(Lines of data)
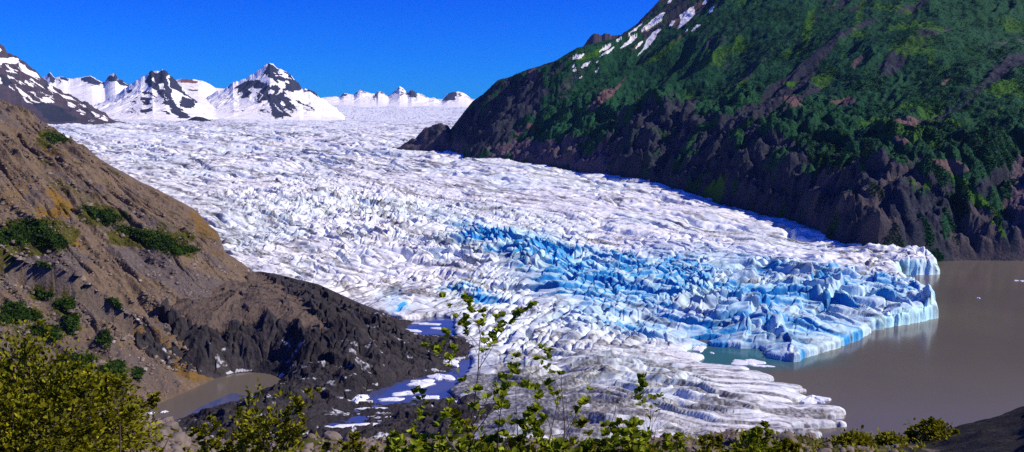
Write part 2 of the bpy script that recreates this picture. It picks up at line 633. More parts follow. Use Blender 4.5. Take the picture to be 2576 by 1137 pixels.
    zz = zz + 13 * np.clip(1.1 - np.hypot((x - tx) / 9, (y - ty) / 13), 0, .8) * (.5 + fbm(x / 4, y / 4, 77, 2)) * sst(0, 2, s)
    zz = np.where(s < 3, np.minimum(zz, h0 + H * .6), zz)
    zz = np.where(s < 0, -5 + 0 * zz, np.maximum(zz, .35))
    Z[K] = zz
    # blue old ice in the freshly broken zones, a pale cyan tint elsewhere
    GY, GX = np.gradient(Z)
    slope = np.sqrt((GX / np.gradient(X, axis=1)) ** 2 + (GY / np.gradient(Y, axis=0)) ** 2)[K]
    nb = fbm(x / 24, y / 24, 71, 4)
    wall = sst(.6, 1.5, slope)
    b = sst(.15, .55, zone) * sst(.38, .54, nb + .10 * (zone - .5))
    blue[K] = np.clip(b * (.16 + 1.0 * wall + .8 * np.clip(cre / 4, 0, 1)), 0, 1)
    pn = fbm(x / 160, y / 160, 73, 3)
    slate[K] = np.clip((w_front * .95 + zone * .6 + .35 * ell(1500, 800, 8, 1950, 840, 30)) * (.35 + 1.1 * sst(.35, .62, fbm(x / 13, y / 9, 79, 3))), 0, .9)
    front = (.45 + .9 * fbm(x / 9, y / 9, 75, 3)) * sst(4.6, 7, hcc) * sst(9, 2, s) * (x > 100)
    pale[K] = np.clip(front + zone * .45 + .15 * sst(.48, .7, pn) + .2 * wall * sst(.4, .6, nb), 0, 1) * .8
    # debris bands that follow the flow, heavier on the low dirty lobe and along both margins
    ca, sa = math.cos(R(-46)), math.sin(R(-46))
    fx, fy = (wx * ca + wy * sa), (-wx * sa + wy * ca)
    band = rid(fx / 240, fy / 13, 81, 3)
    bandl = rid(wx / 70, wy / 3.4, 83, 3)
    lm1 = np.exp(-(lm[K] / 45) ** 2)
    thin = sst(.70, .90, band) * .75
    lowd = w_low * (sst(.5, .82, bandl) * .8 + .08 + .35 * sst(.5, .7, fbm(x / 30, y / 30, 87, 3)))
    black = (ell(1150, 970, 4, 1330, 1000, 20) + ell(1150, 1050, 4 , 1420, 1060, 26)) * 1.8 * sst(.25, .5, fbm(x / 12, y / 12, 89, 3))
    fin = sst(.76, .92, rid(wx / 16, wy / 7, 91, 3)) * .9 * (1 - zone)
    lines = np.clip(w_up / tot * 1.4, 0, 1) * np.maximum(family(-13, 13, 171, 1.0, 5, 110, .55, True), family(-20, 22, 173, 1.3, 4, 150, .6, True))
    lines = np.maximum(lines, np.clip(w_mid / tot * 1.3, 0, 1) * family(-20, 12, 175, .8, 5, 45, .55) * (1 - .6 * zone))
    lines = np.maximum(lines, np.clip(w_fan / tot * 1.6, 0, 1) * np.maximum(family(58, 9, 177, .8, 5, 50, .6), family(25, 14, 179, .8, 4, 50, .5)))
    lines = np.maximum(lines, np.clip(w_front / tot * 1.3, 0, 1) * family(-12, 13, 181, .8, 3, 60, .6) * .8)
    fan = 1.0 * lines * sst(9000, 5000, y) + w_fan * sst(.7, .9, rid(wx / 12, wy / 40, 93, 2)) * .45
    dirt[K] = np.clip(thin * (1 - .7 * zone) + lowd + black + fin * .5 + fan + lm1 * .3 * sst(.45, .6, nb), 0, .95)
    o = grid_mesh('glacier', X, Y, Z, keep & (Z > -5.5), M_ICE, {'blue': blue, 'pale': pale, 'dirt': dirt, 'slate': slate}, False)
    struct(o)
    return o


# ------------------------------------------------------------------ left slope
def mpt(u, v):
    p = march(ib, u, v)
    return (p[0], p[1]), p[2]


LF = [((-176, 250), 0), ((-190, 380), 0), (gpt(340, 1040), 0), (gpt(470, 985), 0), (gpt(572, 938), 0), (gpt(520, 850, 16), 16), (gpt(560, 765, 28), 26), (gpt(650, 705, 26), 25),
      (gpt(610, 655, 32), 32)]
for u, v in ((548, 585), (510, 535), (420, 493), (330, 446), (255, 400)):
    LF.append(mpt(u, v))
LF.append(((LF[-1][0][0] - 700, LF[-1][0][1] + 800), 120))
LEFT_FOOT = [a for a, _ in LF]
LEFT_Z = [b for _, b in LF]
LSIL_U = [-400, -40, 0, 50, 100, 145, 200, 232, 255, 330, 420, 510, 548, 565, 640, 700, 800, 905, 1000]
LSIL_V = [10, 188, 214, 250, 284, 308, 345, 382, 402, 443, 488, 529, 576, 632, 678, 690, 714, 762, 800]
_t, _r = ray(LSIL_U, LSIL_V)
LS_T, LS_R = np.array(_t), np.array(_r)


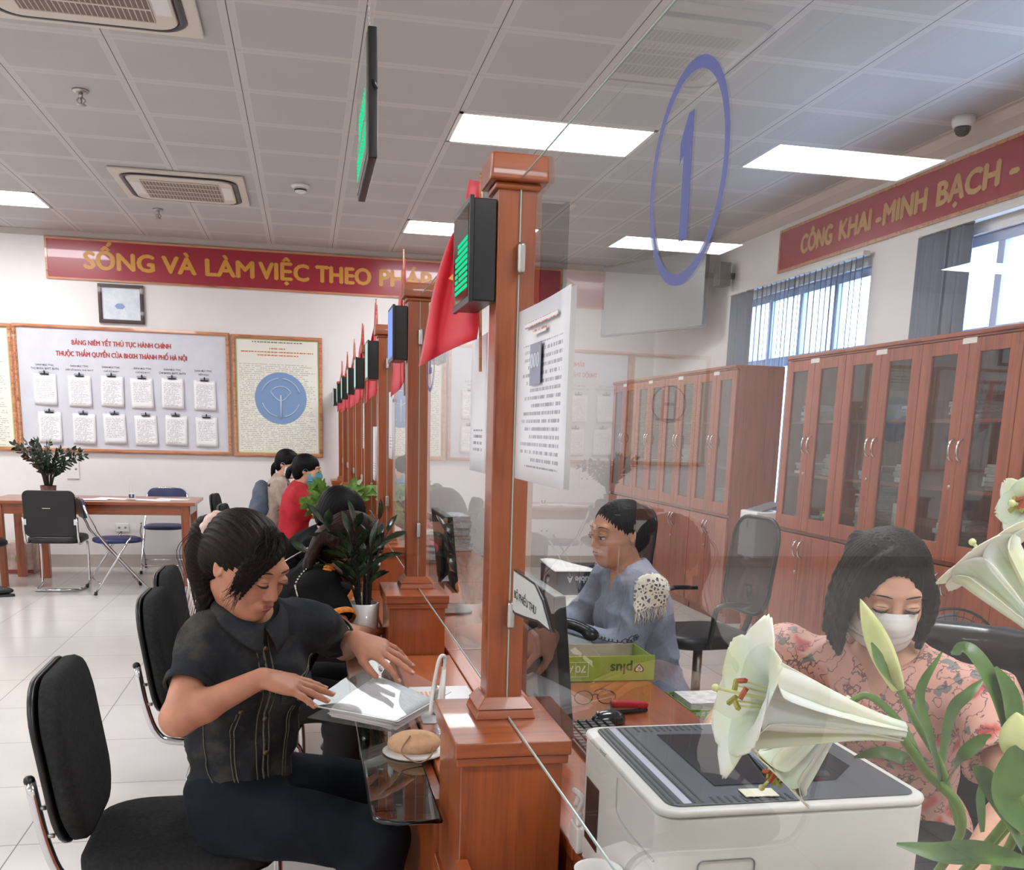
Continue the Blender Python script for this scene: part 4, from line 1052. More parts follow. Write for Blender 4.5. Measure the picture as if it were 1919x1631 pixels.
# jeans
Q = Blob(); pe = V3(J['pelvis']); hp = V3(J['hipL']) - V3(J['hipR']); hf = np.cross(hp, (0, 0, 1.)); hf /= np.linalg.norm(hf); hfr = np.array([hf, np.cross((0, 0, 1.), hf), (0, 0, 1.)]).T
Q.ell(pe, (.13, .175, .125), hfr, k=.04)
leg(Q, J['hipR'], J['knR'], J['anR'], .016); leg(Q, J['hipL'], J['knL'], J['anL'], .016)
Q.cone(V3(J['knR']), V3(J['anR']) + V3((0, 0, .02)), .075, .07, k=.02); Q.cone(V3(J['knL']), V3(J['anL']) + V3((0, 0, .02)), .075, .07, k=.02)
Q.cut(pe + V3((0, 0, .075)), (0, 0, 1)); Q.cut((0, 0, .06), (0, 0, -1))
jn = blob_obj('jeans', Q, .007, M_jean, W1, disp=folds(.005, 8, (1, 1, 1), 9.), smooth=2)
sh_ = Blob()
for a in ('anR', 'anL'):
    p = V3(J[a]); p[2] = 0; sh_.ell(p + V3((.05, -.01, .035)), (.125, .045, .033), k=.01); sh_.ell(p + V3((-.02, 0, .05)), (.05, .04, .045), k=.02)
sh_.cut((0, 0, .002), (0, 0, -1))
blob_obj('shoes', sh_, .007, mat('black_leather', '18181a', .4), W1)
# hair: cap, side-swept fringe, low ponytail with a scrunchie
M_hair1 = hairmat('hair_black_brown', '070505', '22130d')
HB = Blob(); L = HB.local(F1, hc, 1.0)
L.ell((-.022, 0, .042), (.100, .083, .086), k=.012); L.ell((-.062, 0, .0), (.06, .072, .07), k=.02)
L.ell((.085, .0, -.045), (.075, .062, .082), k=.008, sub=True); L.ell((.10, .012, .02), (.045, .048, .030), k=.01, sub=True)
for y in (-1, 1): L.ell((.010, y * .090, -.046), (.046, .036, .050), k=.008, sub=True)
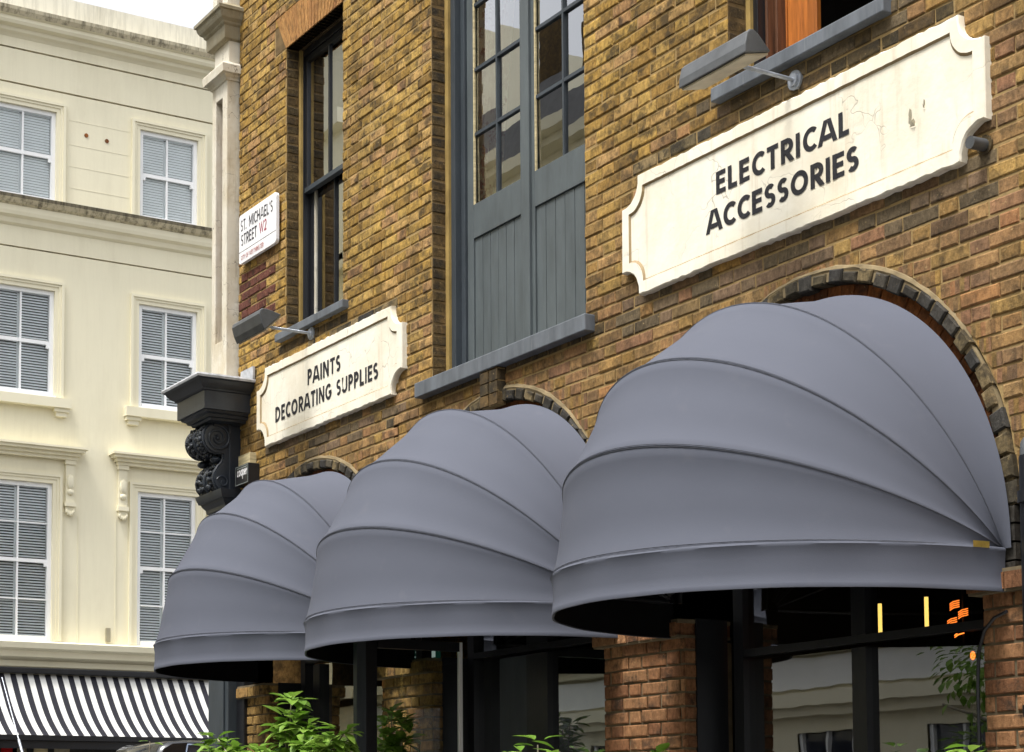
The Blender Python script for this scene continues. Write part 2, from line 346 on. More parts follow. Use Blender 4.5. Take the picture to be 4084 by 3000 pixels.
def tag(o, label=None, cat=None, group=None, kind=None):
    if label: o['label'] = label
    if cat: o['category'] = cat
    if group: o['group'] = group
    if kind: o['kind'] = kind
    return o
def empty(name, loc, label=None, cat=None, group=None):
    o = bpy.data.objects.new(name, None); col.objects.link(o); o.location = loc; o.empty_display_size = 0.2
    return tag(o, label, cat, group)
def copy_tree(o, parent=None):
    c = o.copy(); col.objects.link(c)
    if parent is not None: c.parent = parent
    for ch in list(o.children): copy_tree(ch, c)
    return c

def panel(mb, us, vs, holes, fn, mat):
    """flat sheet over us x vs with rectangular holes (u0,u1,v0,v1)"""
    U = sorted({us[0], us[1]} | {h[i] for h in holes for i in (0, 1) if us[0] < h[i] < us[1]})
    V = sorted({vs[0], vs[1]} | {h[i] for h in holes for i in (2, 3) if vs[0] < h[i] < vs[1]})
    for a, b in zip(U, U[1:]):
        for c, d in zip(V, V[1:]):
            mu, mv = (a+b)/2, (c+d)/2
            if any(h[0] < mu < h[1] and h[2] < mv < h[3] for h in holes): continue
            mb.quad(fn(a, c), fn(b, c), fn(b, d), fn(a, d), mat)

# ------------------------------------------------------------------ bricks
CH = 0.0752
rb = random.Random(3)
def brick(mb, P, a, b, c, d, mat, proud=0.006):
    j = lambda s=0.0024: rb.uniform(-s, s)
    q = [(a, c), (b, c), (b, d), (a, d)]
    pr = proud+rb.uniform(-0.003, 0.004)
    rim = [(u+j(), v+j()) for u, v in q]
    ins = min(0.006, (b-a)*0.2, (d-c)*0.2)
    fr = [(u+(ins if i in (0, 3) else -ins)+j(), v+(ins if i in (0, 1) else -ins)+j()) for i, (u, v) in enumerate(rim)]
    vs = [P(u, -0.012, v) for u, v in q]+[P(u, pr-0.004, v) for u, v in rim]+[P(u, pr+j(0.001), v) for u, v in fr]
    fs = []
    for k in (0, 4):
        for i in range(4): fs.append((k+i, k+(i+1) % 4, k+4+(i+1) % 4, k+4+i))
    fs.append((8, 9, 10, 11)); mb.add(vs, fs, mat)
def lay(mb, u0, u1, z0, z1, P, mat, holes=(), h=None, proud=0.006, st=0.235, phase=0.0, pj=0.0035):
    mod = st*1.5; k0 = math.ceil(z0/CH-0.01); k1 = int(z1/CH+0.01)
    for k in range(k0, k1):
        c, d = k*CH+0.006, (k+1)*CH-0.006
        x = u0-mod-(mod/2 if k % 2 else 0)-phase; hd = 0
        while x < u1:
            wd = st if hd == 0 else st/2
            a, b = x+pj+rb.uniform(-.003, .003), x+wd-pj+rb.uniform(-.003, .003); x += wd; hd = 1-hd
            segs = [(max(a, u0+0.001), min(b, u1-0.001))]
            for (p, q, r_, s_) in holes:
                if min(d, s_)-max(c, r_) < 0.02: continue
                n2 = []
                for (e, f) in segs:
                    if f <= p or e >= q: n2.append((e, f)); continue
                    if e < p: n2.append((e, p-0.001))
                    if f > q: n2.append((q+0.001, f))
                segs = n2
            for (e, f) in segs:
                if f-e < 0.02: continue
                m_ = mat(0.5*(e+f), 0.5*(c+d)) if callable(mat) else mat
                if h is None or max(h(e), h((e+f)/2), h(f)) <= c: brick(mb, P, e, f, c, d, m_, proud); continue
                N = 8; last = None
                for i in range(N):
                    ua, ub = e+(f-e)*i/N, e+(f-e)*(i+1)/N
                    la, lb = max(c, h(ua)), max(c, h(ub))
                    if la >= d-0.003 or lb >= d-0.003: continue
                    vs = [P(ua, -.012, la), P(ub, -.012, lb), P(ub, -.012, d), P(ua, -.012, d), P(ua, proud-.001, la), P(ub, proud-.001, lb), P(ub, proud-.001, d), P(ua, proud-.001, d)]
                    mb.add(vs, [(4, 5, 6, 7), (0, 1, 5, 4), (1, 2, 6, 5), (2, 3, 7, 6), (3, 0, 4, 7)], m_)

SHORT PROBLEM
Gather each line from the listing above that holds "More".

SOLUTION TO THIS TASK
Write part 2 of the bpy script that recreates this picture. It picks up at line 633. More parts follow. Use Blender 4.5. Take the picture to be 2576 by 1137 pixels.
Continue the Blender Python script for this scene: part 4, from line 1052. More parts follow. Write for Blender 4.5. Measure the picture as if it were 1919x1631 pixels.
The Blender Python script for this scene continues. Write part 2, from line 346 on. More parts follow. Use Blender 4.5. Take the picture to be 4084 by 3000 pixels.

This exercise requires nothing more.